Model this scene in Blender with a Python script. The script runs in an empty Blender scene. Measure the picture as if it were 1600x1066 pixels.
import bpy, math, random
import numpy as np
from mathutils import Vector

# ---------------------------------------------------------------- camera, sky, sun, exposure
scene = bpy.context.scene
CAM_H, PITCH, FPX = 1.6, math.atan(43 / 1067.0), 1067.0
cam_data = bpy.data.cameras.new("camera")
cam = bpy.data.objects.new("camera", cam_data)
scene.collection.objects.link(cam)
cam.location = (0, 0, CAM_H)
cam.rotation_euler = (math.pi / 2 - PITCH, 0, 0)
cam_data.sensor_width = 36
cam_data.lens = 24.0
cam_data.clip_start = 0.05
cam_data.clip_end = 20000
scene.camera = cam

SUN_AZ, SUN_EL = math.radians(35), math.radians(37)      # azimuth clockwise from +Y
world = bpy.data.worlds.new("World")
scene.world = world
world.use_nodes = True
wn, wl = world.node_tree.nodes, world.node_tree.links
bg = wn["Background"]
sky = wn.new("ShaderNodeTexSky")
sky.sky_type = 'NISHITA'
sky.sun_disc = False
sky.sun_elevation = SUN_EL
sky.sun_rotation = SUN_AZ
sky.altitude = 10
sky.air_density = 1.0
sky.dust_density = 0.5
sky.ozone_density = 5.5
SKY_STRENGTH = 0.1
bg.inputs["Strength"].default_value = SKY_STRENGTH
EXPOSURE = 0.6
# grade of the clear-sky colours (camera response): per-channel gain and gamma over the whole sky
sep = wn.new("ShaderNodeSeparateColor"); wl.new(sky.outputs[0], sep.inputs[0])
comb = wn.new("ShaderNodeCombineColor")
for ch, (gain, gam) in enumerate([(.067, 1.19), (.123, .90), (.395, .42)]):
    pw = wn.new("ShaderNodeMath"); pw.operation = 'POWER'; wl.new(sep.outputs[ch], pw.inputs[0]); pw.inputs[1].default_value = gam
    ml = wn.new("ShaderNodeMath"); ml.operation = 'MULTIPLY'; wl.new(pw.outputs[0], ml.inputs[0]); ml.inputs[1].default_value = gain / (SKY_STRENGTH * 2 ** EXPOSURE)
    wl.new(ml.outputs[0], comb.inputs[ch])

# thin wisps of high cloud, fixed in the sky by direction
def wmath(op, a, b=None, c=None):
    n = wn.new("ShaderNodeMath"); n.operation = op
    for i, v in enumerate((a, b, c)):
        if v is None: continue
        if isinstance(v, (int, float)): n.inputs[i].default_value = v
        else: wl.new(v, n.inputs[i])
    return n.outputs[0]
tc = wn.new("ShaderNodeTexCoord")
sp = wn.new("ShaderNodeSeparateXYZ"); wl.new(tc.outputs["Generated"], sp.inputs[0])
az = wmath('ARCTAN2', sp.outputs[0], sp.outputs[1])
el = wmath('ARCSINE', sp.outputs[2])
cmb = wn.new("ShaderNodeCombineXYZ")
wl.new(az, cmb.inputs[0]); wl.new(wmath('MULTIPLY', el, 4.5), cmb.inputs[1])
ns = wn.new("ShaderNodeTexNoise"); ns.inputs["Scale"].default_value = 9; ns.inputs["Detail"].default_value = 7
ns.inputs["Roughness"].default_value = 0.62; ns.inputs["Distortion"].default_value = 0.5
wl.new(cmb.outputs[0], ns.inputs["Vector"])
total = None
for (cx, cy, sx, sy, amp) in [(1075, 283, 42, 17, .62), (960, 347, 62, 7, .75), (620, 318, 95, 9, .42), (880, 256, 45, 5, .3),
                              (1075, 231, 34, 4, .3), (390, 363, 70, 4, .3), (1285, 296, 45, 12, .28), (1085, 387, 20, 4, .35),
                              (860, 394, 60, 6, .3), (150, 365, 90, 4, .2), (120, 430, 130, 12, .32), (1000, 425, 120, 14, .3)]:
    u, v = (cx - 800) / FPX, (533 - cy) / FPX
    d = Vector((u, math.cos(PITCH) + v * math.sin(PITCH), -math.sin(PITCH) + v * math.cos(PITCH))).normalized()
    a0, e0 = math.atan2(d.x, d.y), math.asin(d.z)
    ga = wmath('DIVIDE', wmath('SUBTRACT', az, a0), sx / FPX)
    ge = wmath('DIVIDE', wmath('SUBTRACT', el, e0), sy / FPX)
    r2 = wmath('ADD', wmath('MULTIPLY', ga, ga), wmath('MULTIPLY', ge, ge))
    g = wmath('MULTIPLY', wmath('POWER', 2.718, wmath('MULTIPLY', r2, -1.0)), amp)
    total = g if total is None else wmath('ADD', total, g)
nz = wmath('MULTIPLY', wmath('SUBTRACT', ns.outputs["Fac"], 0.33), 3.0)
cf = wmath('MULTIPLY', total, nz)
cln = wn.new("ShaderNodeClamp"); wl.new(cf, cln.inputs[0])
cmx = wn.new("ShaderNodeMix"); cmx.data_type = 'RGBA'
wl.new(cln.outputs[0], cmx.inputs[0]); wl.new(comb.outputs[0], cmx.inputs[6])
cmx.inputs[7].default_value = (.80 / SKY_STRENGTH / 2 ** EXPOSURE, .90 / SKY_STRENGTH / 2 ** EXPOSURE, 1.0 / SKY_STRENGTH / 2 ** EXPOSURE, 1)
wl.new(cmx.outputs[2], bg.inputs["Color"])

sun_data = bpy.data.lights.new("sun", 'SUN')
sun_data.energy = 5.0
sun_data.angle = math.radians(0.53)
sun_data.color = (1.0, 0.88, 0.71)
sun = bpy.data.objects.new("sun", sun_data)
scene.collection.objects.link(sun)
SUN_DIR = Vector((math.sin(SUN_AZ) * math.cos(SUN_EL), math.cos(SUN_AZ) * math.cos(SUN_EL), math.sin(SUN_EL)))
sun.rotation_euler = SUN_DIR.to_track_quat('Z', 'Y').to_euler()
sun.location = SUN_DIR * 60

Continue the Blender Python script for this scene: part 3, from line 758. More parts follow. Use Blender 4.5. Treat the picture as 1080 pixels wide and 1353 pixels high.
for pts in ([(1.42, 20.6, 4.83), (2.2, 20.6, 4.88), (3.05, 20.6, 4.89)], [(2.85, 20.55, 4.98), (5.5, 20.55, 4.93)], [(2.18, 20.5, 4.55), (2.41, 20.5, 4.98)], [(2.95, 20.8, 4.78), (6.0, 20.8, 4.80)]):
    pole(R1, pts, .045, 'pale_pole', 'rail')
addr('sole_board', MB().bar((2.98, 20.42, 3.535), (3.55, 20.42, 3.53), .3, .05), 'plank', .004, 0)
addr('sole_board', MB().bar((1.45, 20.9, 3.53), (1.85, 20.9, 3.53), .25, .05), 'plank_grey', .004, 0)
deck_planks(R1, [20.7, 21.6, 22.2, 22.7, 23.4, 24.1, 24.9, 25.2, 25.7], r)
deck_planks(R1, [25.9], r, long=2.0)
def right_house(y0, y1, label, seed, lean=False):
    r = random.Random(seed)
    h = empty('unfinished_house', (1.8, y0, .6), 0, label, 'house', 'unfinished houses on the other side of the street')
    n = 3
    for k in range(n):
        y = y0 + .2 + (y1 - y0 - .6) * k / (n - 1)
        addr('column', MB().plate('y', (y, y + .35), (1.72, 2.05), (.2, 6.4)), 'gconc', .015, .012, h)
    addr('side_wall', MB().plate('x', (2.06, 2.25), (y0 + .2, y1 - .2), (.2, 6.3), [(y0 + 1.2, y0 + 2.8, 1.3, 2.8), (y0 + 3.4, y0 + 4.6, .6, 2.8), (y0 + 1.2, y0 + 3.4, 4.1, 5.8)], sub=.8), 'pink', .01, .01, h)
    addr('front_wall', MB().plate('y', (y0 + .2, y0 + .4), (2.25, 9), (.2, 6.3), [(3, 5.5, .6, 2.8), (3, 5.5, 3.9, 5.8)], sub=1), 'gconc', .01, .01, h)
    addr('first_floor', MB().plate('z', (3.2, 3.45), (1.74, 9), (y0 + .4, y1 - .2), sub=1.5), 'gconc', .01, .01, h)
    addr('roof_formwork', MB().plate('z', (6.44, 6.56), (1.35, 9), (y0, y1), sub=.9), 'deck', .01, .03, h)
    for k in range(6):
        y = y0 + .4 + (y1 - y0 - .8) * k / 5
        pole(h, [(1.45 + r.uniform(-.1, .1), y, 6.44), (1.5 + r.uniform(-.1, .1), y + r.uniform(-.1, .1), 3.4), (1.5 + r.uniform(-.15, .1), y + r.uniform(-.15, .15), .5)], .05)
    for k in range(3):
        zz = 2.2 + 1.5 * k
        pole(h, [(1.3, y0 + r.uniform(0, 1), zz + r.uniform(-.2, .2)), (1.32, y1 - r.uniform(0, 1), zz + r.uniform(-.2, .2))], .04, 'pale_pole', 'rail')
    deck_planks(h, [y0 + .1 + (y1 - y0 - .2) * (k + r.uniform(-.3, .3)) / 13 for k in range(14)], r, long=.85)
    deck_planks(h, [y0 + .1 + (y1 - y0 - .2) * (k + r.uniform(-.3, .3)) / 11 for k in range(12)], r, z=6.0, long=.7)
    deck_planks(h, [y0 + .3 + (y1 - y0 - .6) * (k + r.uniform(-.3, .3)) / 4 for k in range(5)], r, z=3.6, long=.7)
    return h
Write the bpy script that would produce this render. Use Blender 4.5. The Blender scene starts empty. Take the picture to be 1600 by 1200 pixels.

- Short problem: Your task is to quote, without any alteration, the lines running from the top of the records to the line that holds "scene.camera = cam", both included.

- The solution:
Model this scene in Blender with a Python script. The script runs in an empty Blender scene. Measure the picture as if it were 1600x1066 pixels.
import bpy, math, random
import numpy as np
from mathutils import Vector

# ---------------------------------------------------------------- camera, sky, sun, exposure
scene = bpy.context.scene
CAM_H, PITCH, FPX = 1.6, math.atan(43 / 1067.0), 1067.0
cam_data = bpy.data.cameras.new("camera")
cam = bpy.data.objects.new("camera", cam_data)
scene.collection.objects.link(cam)
cam.location = (0, 0, CAM_H)
cam.rotation_euler = (math.pi / 2 - PITCH, 0, 0)
cam_data.sensor_width = 36
cam_data.lens = 24.0
cam_data.clip_start = 0.05
cam_data.clip_end = 20000
scene.camera = cam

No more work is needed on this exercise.